92nd American Meteorological Society Annual Meeting (January 22-26, 2012)

Tuesday, 24 January 2012: 4:30 PM
The Vertical Structure of Precipitation in Tropical Cyclones As Seen by the TRMM PR
Room 256 (New Orleans Convention Center )
Deanna A. Hence, Univ. of Washington, Seattle, WA; and R. A. Houze Jr.

Ten years of three-dimensional Tropical Rainfall Measurement Mission (TRMM) Precipitation Radar (PR) echoes reveal the typical vertical structure of precipitation features seen in tropical cyclones. Statistical analyses based on annular regions spaced evenly from the center of the cyclone indicate different vertical precipitation structures for the eyewall, the organized rainbands closest to the storm center, and the disorganized rainbands further afield. When a concentric eyewall forms outside of an existing eyewall, the vertical structure of the outer eyewall is a hybrid of typical eyewall and inner rainband structure.

The eyewall contains high reflectivities and high echo-tops, with deeper and more intense but highly intermittent echo perturbations superimposed on the basic structure.
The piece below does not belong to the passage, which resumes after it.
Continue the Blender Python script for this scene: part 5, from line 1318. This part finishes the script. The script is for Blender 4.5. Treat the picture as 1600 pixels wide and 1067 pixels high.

The inner rainband echoes are intense but less deep and highly uniform at all levels, mostly containing stratiform precipitation with a limited amount of vertically-constrained convection, In tropical cyclones with concentric eyewalls, the upper-troposphere portions of the outer eyewalls are weak and uniform like the inner rainbands, but the lower-tropospheric portions are more intense and uniform than rainbands of single eyewall storms. The distant rainbands are weaker, sparse, highly convective and less vertically constrained.

The PR data are normalized by the amount of radar echo in each sample and examined quadrant-by-quadrant relative to the direction of the environmental shear. The changes in these normalized statistics indicate that the eyewall convection generates in the downshear-right quadrant, matures in the downshear-left, and dissipates in the upshear-left. In the rainbands, the convection initiates in the upshear-right quadrant of the distant rainbands, matures in the downshear right quadrant as it travels inwards, and dissipates in the downshear-left quadrant of the inner rainbands. The non-normalized statistics indicate that the associated rainfall asymmetry places most of the rainfall in the downshear-left quadrant of the eyewall and rainbands, both from precipitation particles travelling downwind along the eyewall and rainbands as well as particles travelling outward from the inner regions of the storm. These results indicate that environmental wind shear is mostly responsible for the changes in convective structure around tropical cyclone eyewalls and rainbands as well as the placement of rainfall around the storm. In storms with concentric eyewalls, the inner eyewall is more strongly affected by shear than are the eyewalls of single eyewall storms, while the outer eyewalls are relatively unaffected by shear, suggesting that the outer eyewall is amplifying the shear-induced asymmetry of the inner eyewall.